Pressemeldung | Nicht Ikone, sondern Stichwortgeberin

Berlin: Rosa-Luxemburg-Konferenz suchte nach Anknüpfungspunkten für aktuelle linke Debatten (Neues Deutschland, 6.3.2006)

Mit Rosa Luxemburg beschäftigte sich am Wochenende eine Konferenz in Berlin. Anlässlich ihres 135. Geburtstags ging es dabei nicht nur um die Würdigung einer der wenigen »unbeschädigten« sozialistischen Ikonen. Das von der PDS-nahen Stiftung veranstaltete Expertentreffen machte sich vielmehr auf die Suche nach Anknüpfungspunkten für die »Diskussion der Linken in der Gegenwart«.


»Wer würde heute noch von Rosa Luxemburg reden, wenn sie nicht im Januar 1919 ermordet worden wäre?« Ihr Werk stand, befand der Historiker und Verleger Jörn Schütrumpf zu Beginn der Konferenz, stets im Schatten ihres Todes: Zu DDR-Zeiten wurde sie als »Märtyrerin des Sozialismus missbraucht«, in deren »Glanz sich die SED-Führung auf beheizten Tribünen« sonnen konnte. »Von ihrem Werk gereinigt« war kaum mehr als eine »Ikone des Sozialismus« geblieben.

Die hohe Zeit der ungeschönten Aufarbeitung des Staatssozialismus ist zwar schon ein paar Jahre vorbei. Schütrumps Kritik öffnete am ersten Tag der Konferenz aber am eindringlichsten den Blick auf jene Rosa Luxemburg, die heute oft nur noch in der Formel von der »Freiheit der anders Denkenden« bekannt ist: Eine Autorität ohne autoritäre Vorstellungen, eine Revolutionärin und radikale Demokratin, eine Suchende ohne ewige Wahrheiten. Und auch wenn manche Begriffe sich wie Relikte aus dem frühen 20. Jahrhundert anhören – Proletariat, Revolution, Klassenverhältnis – sind doch die Debatten, die mit und um Luxemburg geführt werden können, aktueller denn je. Die Konferenz versuchte diese Aktualität in vier, wie es inzwischen gern heißt, »Modulen« einzufangen. Dass in Luxemburgs Denken die Revolution Dreh- und Angelpunkt ist, mag zwar heute hinderlich sein – man sagt nun lieber »über den Kapitalismus hinaus weisende gesellschaftliche Alternativen«. Bei näherer Betrachtung gewänne aber die parlamentarische Linke, wenn sie sich diesen Begriff »in einer demokratischen, antitotalitären Lesart« wieder aneignen würde, wie die Norwegerin Tanja Storlokken empfiehlt.

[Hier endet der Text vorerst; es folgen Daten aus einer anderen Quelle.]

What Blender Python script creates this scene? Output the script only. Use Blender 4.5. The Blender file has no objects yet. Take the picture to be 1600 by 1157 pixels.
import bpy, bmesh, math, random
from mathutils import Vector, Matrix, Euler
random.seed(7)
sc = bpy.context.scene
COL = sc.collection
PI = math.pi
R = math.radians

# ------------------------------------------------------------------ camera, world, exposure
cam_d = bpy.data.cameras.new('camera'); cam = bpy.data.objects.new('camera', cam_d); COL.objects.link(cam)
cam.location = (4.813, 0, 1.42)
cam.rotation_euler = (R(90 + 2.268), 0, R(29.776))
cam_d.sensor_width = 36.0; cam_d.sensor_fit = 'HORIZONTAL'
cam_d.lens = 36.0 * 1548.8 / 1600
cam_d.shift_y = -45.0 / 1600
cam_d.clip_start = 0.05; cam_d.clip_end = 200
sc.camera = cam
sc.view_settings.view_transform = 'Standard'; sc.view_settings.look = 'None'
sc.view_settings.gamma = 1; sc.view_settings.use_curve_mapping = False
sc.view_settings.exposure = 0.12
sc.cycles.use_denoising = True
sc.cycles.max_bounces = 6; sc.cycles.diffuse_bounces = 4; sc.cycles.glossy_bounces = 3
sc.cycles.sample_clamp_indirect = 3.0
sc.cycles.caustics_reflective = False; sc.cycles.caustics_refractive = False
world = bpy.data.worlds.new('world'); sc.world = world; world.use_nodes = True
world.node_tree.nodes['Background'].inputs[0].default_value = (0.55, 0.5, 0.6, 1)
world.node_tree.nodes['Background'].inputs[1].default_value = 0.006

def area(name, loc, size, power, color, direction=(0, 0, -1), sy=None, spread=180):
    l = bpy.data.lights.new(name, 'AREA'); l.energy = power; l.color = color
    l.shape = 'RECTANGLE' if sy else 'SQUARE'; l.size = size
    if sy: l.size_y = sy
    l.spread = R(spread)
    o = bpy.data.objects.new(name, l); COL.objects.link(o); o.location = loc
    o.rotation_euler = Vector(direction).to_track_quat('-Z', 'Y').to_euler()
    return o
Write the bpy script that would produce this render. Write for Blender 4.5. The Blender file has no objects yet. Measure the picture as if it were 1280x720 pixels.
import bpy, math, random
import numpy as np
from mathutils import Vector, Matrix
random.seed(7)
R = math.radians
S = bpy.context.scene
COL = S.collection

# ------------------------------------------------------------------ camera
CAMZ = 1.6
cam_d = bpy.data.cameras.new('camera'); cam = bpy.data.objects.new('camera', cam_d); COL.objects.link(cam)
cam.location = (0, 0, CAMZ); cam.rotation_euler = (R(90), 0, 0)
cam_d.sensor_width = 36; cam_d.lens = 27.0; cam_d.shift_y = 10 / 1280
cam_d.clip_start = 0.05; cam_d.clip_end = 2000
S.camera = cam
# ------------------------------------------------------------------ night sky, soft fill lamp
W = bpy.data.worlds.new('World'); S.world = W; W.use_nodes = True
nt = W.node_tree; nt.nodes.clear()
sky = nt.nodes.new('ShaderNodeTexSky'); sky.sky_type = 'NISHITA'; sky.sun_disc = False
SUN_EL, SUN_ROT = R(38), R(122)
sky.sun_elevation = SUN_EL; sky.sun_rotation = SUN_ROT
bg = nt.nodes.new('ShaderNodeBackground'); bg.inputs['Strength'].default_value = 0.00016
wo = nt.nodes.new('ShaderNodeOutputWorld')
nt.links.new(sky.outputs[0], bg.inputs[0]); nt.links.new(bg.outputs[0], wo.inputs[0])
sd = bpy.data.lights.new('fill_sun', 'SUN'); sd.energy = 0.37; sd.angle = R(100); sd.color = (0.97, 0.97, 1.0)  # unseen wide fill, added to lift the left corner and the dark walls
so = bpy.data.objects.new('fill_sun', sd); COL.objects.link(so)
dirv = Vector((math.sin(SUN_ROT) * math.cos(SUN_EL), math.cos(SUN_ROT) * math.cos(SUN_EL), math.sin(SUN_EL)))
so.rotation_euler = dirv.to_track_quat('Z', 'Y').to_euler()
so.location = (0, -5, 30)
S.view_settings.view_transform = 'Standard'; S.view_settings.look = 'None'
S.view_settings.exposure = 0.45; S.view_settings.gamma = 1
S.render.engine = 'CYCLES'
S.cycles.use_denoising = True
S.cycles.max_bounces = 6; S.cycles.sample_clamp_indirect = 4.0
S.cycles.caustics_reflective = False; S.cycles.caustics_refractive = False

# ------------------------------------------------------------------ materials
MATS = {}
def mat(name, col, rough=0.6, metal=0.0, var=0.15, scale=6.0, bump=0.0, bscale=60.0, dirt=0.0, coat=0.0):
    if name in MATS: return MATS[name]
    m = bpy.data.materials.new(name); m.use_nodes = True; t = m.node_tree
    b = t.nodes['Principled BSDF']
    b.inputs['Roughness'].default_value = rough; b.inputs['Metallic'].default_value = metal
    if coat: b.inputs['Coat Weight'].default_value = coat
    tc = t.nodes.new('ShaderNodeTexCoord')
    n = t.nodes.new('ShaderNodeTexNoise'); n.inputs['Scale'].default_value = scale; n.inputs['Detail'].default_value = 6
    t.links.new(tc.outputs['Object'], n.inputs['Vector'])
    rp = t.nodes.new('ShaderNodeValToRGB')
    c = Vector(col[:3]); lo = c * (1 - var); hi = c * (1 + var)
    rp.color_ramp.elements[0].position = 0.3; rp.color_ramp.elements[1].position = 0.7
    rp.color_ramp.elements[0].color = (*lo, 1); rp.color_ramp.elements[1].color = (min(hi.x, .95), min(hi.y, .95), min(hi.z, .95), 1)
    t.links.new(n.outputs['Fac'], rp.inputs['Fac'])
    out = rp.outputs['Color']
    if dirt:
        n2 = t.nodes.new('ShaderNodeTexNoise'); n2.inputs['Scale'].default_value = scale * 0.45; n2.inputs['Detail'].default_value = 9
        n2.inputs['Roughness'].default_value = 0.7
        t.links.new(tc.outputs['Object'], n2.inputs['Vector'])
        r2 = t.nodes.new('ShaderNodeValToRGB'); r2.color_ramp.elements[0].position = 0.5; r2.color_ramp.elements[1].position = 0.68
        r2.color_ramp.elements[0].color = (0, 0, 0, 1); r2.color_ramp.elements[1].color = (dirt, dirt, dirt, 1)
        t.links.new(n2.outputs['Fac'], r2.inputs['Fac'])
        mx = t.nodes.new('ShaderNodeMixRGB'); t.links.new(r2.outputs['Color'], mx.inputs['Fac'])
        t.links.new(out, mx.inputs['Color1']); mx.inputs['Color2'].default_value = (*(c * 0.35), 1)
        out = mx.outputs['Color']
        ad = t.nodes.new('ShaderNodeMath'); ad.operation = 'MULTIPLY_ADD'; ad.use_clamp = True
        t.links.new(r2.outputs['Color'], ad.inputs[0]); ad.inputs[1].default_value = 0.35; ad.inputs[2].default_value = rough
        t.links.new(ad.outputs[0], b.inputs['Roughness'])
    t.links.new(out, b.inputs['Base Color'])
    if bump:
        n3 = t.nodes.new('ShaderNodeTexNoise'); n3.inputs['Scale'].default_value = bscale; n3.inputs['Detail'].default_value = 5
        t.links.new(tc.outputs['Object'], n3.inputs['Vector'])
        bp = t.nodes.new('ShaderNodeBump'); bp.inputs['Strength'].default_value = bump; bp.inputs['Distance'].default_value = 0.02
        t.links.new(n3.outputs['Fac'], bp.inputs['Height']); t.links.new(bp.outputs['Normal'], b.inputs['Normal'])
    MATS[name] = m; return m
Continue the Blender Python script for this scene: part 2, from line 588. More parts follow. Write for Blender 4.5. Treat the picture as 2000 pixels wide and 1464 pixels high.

Dabei ginge es nicht darum, »eine richtige Theorie« bloß ins Heute zu versetzen. Die Fragen, die Luxemburg schon vor mehr als 100 Jahren diskutierte, sind nicht nur aktuell, sondern weiterhin unbeantwortet. Das gilt auch für die Diskussionen um linke Regierungsbeteiligungen, politische Strategien und das Verhältnis von Parteien zu sozialen Bewegungen und »der Masse«. Luxemburgs Kritik an der sozialdemokratischen Reichstagsfraktion, die sie zusehends in einer parlamentarischen Eigendynamik gefangen sah, führte Ende 1918/19 zum organisatorischen Bruch.

Man mag, wenn man will, eine Parallele zum aktuellen Berliner Streit zwischen Linkspartei und Wahlalternative erkennen. Ähnliche Fragen tun sich aber auch mit Blick auf die neuen Regierungen in Lateinamerika auf. Luxemburg hat ihren Schritt von 1918/19 nie als »objektiv richtige« Entscheidung verstanden. Politik, revolutionäre zumal, sollte in ihren Augen immer auch Versuch und Irrtum sein, eine Praxis, in der die Erfahrungen gesammelt werden können, die für »die andere Welt« unabdingbar sind. Auch was nach dem Bruch mit der SPD folgte, wurde wenig später – Luxemburg selbst war längst ermordet – zum Irrtum. Ein paar Jahre nach ihrer Gründung war die KPD stalinisiert, gesäubert von libertären Vorstellungen, von Demokratie und Menschenrechten. Ein »Zurück« zu Luxemburg sollte es bis 1989 nicht mehr geben.

Nicht zuletzt aus dem heutigen Umgang mit dieser Erfahrung der eigenen, linken Niederlage schöpfte auch die Berliner Konferenz Optimismus. »Eine neue Linke ist möglich!«, war einer der Veranstaltungsblöcke überschrieben – nicht eben von wissenschaftlicher Zurückhaltung geprägt. Hoffnung wird dabei nicht zuletzt auf die »Formierung von Elementen einer neuen Linken« gesetzt, den Sozialforumsprozess etwa oder Bewegungen im Gefolge des Aufstands der Zapatisten in Mexiko.

Mit Blick auf ein Element aus Luxemburgs Denken, die Frage der Spontaneität und Selbstbeteiligung der Massen, finden sich dann Gemeinsamkeiten, wo man zunächst keine vermutet: zwischen der scharfen Kritikerin der Verteilung von Land an Bauern durch die Bolschewiki, Rosa Luxemburg, und der Landlosenbewegung MST in Brasilien zum Beispiel. »Der Gedanke, dass sich die Subjekte im Kampf aufbauen, dass der Kampf die Subjekte formt«, sei eine Gemeinsamkeit, so die portugiesische Philosophin Isabel Loureiro. Und sie macht noch zwei weitere Übereinstimmungen aus: Die Verteidigung der radikalen Demokratie und das Ziel des Sozialismus.